Cueillette de vieux films (Mai/2)
Un grand patron, Yves Ciampi, 1951
Le grand patron opère à l'hôpital Bichat. Orgueilleux, sûr de lui, égoïste. Ce chirurgien ne travaille pas pour l'argent mais pour la reconnaissance de ses pairs. Le film de Ciampi, cinéaste relativement médiocre, accumule un certain nombre de poncifs sur le monde de l'hôpital. Il peut éventuellement être pris pour un documentaire, très daté, cependant. Pierre Fresnay, plus ou moins mis à l'index après la guerre, retrouve un rôle où il brille naturellement. Son jeu froid et distant convient parfaitement au grand patron qu'il incarne. Une performance de choix dans un film à la mécanique aussi bien huilée que vaine.
La prise du pouvoir par Louis XIV, Roberto Rossellini, 1966
A la mort de Mazarin, le jeune roi s'octroie les pleins pouvoirs, fait emprisonner Fouquet et commence l'embellissement du château de Versailles. Désormais éloigné du cinéma, Rossellini tourne pour la télévision française. S'appuyant sur le scénario de l'éminent historien Philippe Erlanger, cette chronique se veut la plus réaliste et la moins spectaculaire possible. Austère, le film s'attache à la vérité historique avec un Louis XIV dont les actes ont une arrière-pensée politique, notamment pour attirer la noblesse à Versailles, loin du Parlement. La Fronde, qu'il a connue enfant, est restée comme un traumatisme. Une remarquable leçon d'Histoire.

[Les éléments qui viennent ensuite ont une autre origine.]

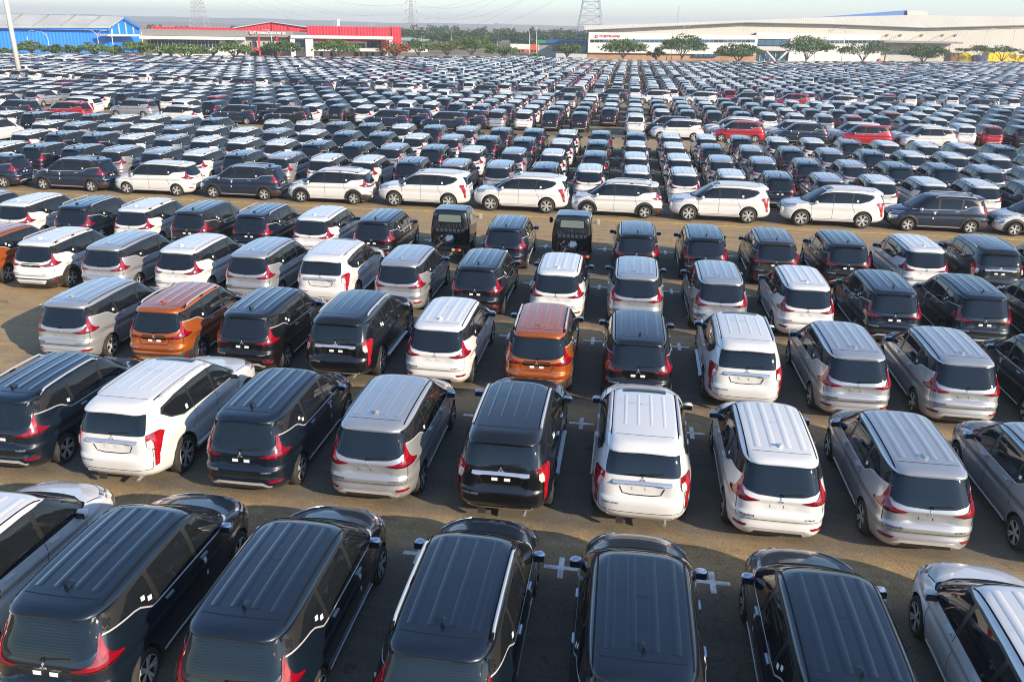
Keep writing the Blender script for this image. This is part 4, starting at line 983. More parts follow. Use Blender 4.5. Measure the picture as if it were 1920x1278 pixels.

La fille sans dot (Bespridanaitsa), Yakov Protazanov, 1937
Alors qu'elle est censée épouser un homme riche, à l'instar de ses soeurs, Nina tombe amoureuse d'un aigrefin beau parleur. Adapté d'une pièce de théâtre d'Alexandre Ostrvovsky, le film se veut une satire des coutumes du régime tsariste et des mariages arrangés. Son ton burlesque se marie avec la musique de Tchaïkovsky et un certain nombre de chansons folkloriques. Le contraste n'en est que plus grand avec le dénouement mélodramatique. Excellent représentant de l'école soviétique du muet, notamment dans ses comédies, Protazanov s'est révélé moins prolifique et surtout souvent pataud dans le cinéma parlant. Le fille sans dot, notamment à cause de son interprétation, est outrancier et passablement soporifique.
Le mystère de la section 8 (Dark Journey), Victor Saville, 1937
Pendant la première guerre mondiale, Madeleine, sous couvert d'une maison de couture, donne des renseignements à l'armée française. Elle est amoureuse d'un allemand, soi-disant traître à sa patrie. Victor Saville, petit joueur dans la cour des grands (Hitchcock), tente de donner un sens à ce film d'espionnage au scénario filandreux. L'intérêt principal vient du couple assez incongru formé par le rigide Conrad Veidt et la sensitive Vivien Leigh (bien plus belle que dans Autant en emporte le vent, tourné deux ans plus tard). La glace et le feu dans un récit confus et pas très bien dirigé.
L'opéra de quat'sous ( Die 3-Groschen-Oper), Georg Wilhelm Pabst, 1931
A Londres en 1900, pendant les fêtes du couronnement. Mackie, le roi des bandits, enlève et épouse Polly, la fille du roi des mendiants, Peachum. Celui-ci furieux, dénonce Mackie à la police. Si Pabst a simplifié l'intrigue de Brecht et réduit le nombre de chansons de Weill, le film (il existe aussi une version française avec Albert Préjean) n'en a pas moins conservé sa verve anarchisante dans une forme parfois volontairement grotesque et comique (une comparaison avec Le million de René Clair s'impose). Il reste quelques vestiges expressionnistes dans cette oeuvre qui épingle le pouvoir et la finance, proches du banditisme. Partiellement censuré en France, le film fut évidemment interdit en Allemagne par les nazis.